At least 200 people attended the two-yearly National Wetland Restoration Symposium this week.

It was held at the Napier War Memorial Conference Centre over Wednesday and Thursday.

Symposium chairman Steve Cave said there was high interest from a huge variety of individuals and organisations wanting to restore wetlands to be living, healthy spaces.

"It's exciting to host people here as we're doing some excellent work restoring wetlands in Hawke's Bay and can do more, so it will be great to learn some new ideas."


Minister of Conservation Eugenie Sage opened the conference on Wednesday.

"Congratulations to the National Wetlands Trust on a successful event promoting the importance of wetlands.

"After a sorry history of wetlands loss in Hawke's Bay, I am pleased that several local initiatives are now under way to restore wetlands."

Sage also acknowledged many Hawke's Bay farmers creating wetlands on their own land.

Over time, the Department of Conservation added many thousands of hectares to the conservation estate along with having a number of programmes in place.

Chairman of the National Wetland Trust, Tony Roxburgh, said the theme of the symposium "living wetlands in living landscapes" recognised that wetlands could be solutions to challenges such as water quality and water conservation.

"They can make a substantial contribution to solving human impacts, by conserving and restoring wetlands and even replicating wetland systems."

Hawke's Bay Regional Council chairman Rex Graham welcomed the attendees to Hawke's Bay and thanked them for their passion and vision in the work that was being done.


"Wetlands are definitely on the agenda for Hawke's Bay with Pekapeka as a star wetland. Whakaki is the next project which we want to be as good as Pekapeka and we are working on it with the local trust and Nga Rahui Whenua," he said.

On Thursday, guest speaker Australian ecologist Matt Herring shared his thoughts on working with farmers and other corporations to restore wetlands on private land.

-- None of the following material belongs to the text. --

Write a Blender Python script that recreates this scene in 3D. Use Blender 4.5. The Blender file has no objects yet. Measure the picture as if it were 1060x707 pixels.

His presentation focused on the work rice farmers in the Murray-Darling Basin are doing to manage their flooding and cropping around the breeding cycle of Australasian bitterns, birds that also have habitats in Hawke's Bay wetlands.

His presentation included similar conservation initiatives that have proved successful in different farming systems in Sweden and California.

"There can be an over-simplified management approach to protecting nature, which takes humans out of the picture."

He said farm dams can easily be transformed into wetlands and provide healthier and more diverse habitats which attract a greater range of birds, plants, fish and insects. Wetlands that are constructed from scratch can soon function as well as a natural wetland.

"Consumers may pay an extra 10 cents a kilo for rice, but that equates to $1000 per hectare for rice farmers, which helps many of them fund their bittern conservation work."